What It Takes to Be an Entrepreneur

What It Takes to Be an Entrepreneur

You’re logging in your tenth hour of work for the day as a startup founder. Or perhaps you’re still in school or employed at a job that excites you as much as watching paint dry. The idea of doing your own thing—running your own startup—is something you’ve dreamed of for ages. But you keep asking yourself: do you have what it takes to succeed? Can you make it as an entrepreneur?

For Lars Uffhausen, being an entrepreneur is about adapting and moving forward even when things don’t look so certain. When he left his native Germany to work as an intern for $7.50 an hour in Silicon Valley, he never imagined that he would run Wolfe Engineering as Chief Operating Officer by the next decade. While at Wolfe, he turned what had begun as a thirty-person job shop into a $110 million company. “I was given an opportunity and the team made it happen,” Lars said. In his spare time, he kept busy by founding other businesses.
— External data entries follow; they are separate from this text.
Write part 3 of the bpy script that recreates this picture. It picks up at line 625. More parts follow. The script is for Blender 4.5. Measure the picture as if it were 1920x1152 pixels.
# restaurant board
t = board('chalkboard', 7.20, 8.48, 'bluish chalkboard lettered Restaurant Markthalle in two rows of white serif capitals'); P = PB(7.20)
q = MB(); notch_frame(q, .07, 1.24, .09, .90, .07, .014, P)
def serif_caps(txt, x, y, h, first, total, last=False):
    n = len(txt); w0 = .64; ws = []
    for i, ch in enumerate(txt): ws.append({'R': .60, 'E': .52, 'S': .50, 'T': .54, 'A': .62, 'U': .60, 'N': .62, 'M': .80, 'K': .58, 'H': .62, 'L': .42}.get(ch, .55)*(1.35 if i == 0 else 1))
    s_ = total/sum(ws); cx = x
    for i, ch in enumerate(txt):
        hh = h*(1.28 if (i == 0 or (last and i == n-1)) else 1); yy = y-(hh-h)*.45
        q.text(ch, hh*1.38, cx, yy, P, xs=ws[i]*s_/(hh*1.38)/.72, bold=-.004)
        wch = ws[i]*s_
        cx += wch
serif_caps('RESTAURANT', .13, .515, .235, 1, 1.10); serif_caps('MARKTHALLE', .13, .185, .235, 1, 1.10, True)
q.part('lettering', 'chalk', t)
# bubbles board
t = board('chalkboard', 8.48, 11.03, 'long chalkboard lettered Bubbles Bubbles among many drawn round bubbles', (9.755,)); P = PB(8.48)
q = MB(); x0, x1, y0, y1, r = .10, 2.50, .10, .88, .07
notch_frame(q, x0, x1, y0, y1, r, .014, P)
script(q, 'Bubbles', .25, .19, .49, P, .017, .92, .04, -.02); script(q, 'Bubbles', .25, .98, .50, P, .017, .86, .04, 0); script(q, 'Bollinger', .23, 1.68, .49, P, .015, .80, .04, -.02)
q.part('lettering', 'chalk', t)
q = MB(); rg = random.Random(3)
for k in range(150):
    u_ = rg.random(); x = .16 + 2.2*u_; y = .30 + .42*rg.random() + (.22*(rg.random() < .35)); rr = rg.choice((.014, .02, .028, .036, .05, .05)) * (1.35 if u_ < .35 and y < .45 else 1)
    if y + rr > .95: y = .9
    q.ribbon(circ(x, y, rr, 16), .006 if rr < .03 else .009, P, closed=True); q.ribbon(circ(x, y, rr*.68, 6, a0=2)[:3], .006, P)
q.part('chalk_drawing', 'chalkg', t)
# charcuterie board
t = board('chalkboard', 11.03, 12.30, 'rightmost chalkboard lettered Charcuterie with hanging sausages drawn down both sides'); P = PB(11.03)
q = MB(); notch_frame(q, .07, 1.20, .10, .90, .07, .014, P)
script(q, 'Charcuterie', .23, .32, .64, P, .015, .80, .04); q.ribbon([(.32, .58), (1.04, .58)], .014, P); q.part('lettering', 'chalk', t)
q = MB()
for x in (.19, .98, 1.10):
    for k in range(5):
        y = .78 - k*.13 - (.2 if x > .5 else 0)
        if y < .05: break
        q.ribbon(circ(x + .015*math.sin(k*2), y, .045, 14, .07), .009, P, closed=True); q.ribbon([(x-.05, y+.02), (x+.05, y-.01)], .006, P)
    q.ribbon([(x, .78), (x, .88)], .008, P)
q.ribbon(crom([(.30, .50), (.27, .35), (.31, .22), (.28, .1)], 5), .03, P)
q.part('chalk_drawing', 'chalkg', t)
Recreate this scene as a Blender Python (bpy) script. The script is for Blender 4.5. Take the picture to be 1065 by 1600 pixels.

When asked about what lessons he learned along the way, Lars had the following words for those entrepreneurs dreaming big:

Lesson #1: You have to focus on something bigger than just money—a vision which drives you personally.

You need to discover what are your personal drivers–your vision–that motivate you across life. When Lars received the offer to run Wolfe Engineering as COO, he took the offer “not because of the money but because of the challenge.” He wanted to prove that he could do it. As for Lars, he cited his personal drivers as a love of learning and a belief in making a difference for those around him. He jokingly calls it his tendency for “getting bored.” “It was never about becoming COO or CEO,” Lars said. “The lesson I learned is that when you create a company that is about money, you can easily get distracted and discouraged because it’s often hard to make money

[in the beginning.] It needs to go beyond money with a focus on a greater vision and then the money comes automatically.”

Lesson #2: There are always ups and downs. If you’re afraid to be defeated, you will never be innovative.

As entrepreneurs, you need to start developing a tough skin. You need to learn to cope with failure and learn from it. When the 2009 great recession hit, Wolfe Engineering nearly went belly-up. It shrank from $110 million dollars to $10 million dollars in revenues basically over night. Lars had to make some tough decisions: he closed the business’s facilities in Texas and Taiwan, downsized the headquarters office, and laid off over three quarters of his employees. It was one of the most horrible experiences for Lars. Over time, Lars and his team was able to grow the company back up to its previous levels through not only hard work and creative strategy but also remaining optimistic: “With failure comes success,” he said. You have to be able to fail with the ability keep your enthusiasm, in order to become successful…I would regret that I haven’t done something more than I have failed.”

Lesson #3: If you don’t change, you become irrelevant.

If you want to grow a successful company, you need to adapt and innovate–not just focus on cost-cutting measures. When Lars became COO of Wolfe, the company was focused solely on manufacturing capital equipment for the semiconductor industry. However, the problem was that semiconductor technologies were changing every four years. This meant that Wolfe was always on its feet struggling to adapt. So Lars sought out to diversify the company across different industries with his team, branching out into other industries like renewable energy and cryogenics. What was the result? A more stable company optimized for long-term growth. “[Too many entrepreneurs] focus on cutting their cost instead of focusing on the return on investment,” Lars said. “What I call our “Walmart Society” doesn’t know how to innovate but knows how to cut cost, consume, discard, and recycle people.”

Lars is someone who you’d say has reached that elusive concept called the American dream. When asked about whether he viewed himself as successful, he recalled a story of a friend, who upon seeing his beautiful house, toys, and family, exclaimed in awe that he had “made it.” Lars, however, is shocked by the idea that somehow he has “made it.” His reaction is partly out of humbleness. But for the most part it reflects an insatiable hunger to create, invent, and reinvent. It’s that hunger—the love for creation in the face of uncertainty—that drives all entrepreneurs.

While Lars has since left Wolfe, he continues to run his other companies Simplicity in Sound and Microflare, Inc. as CEO and founder. Both companies have won top honors in their respective industries.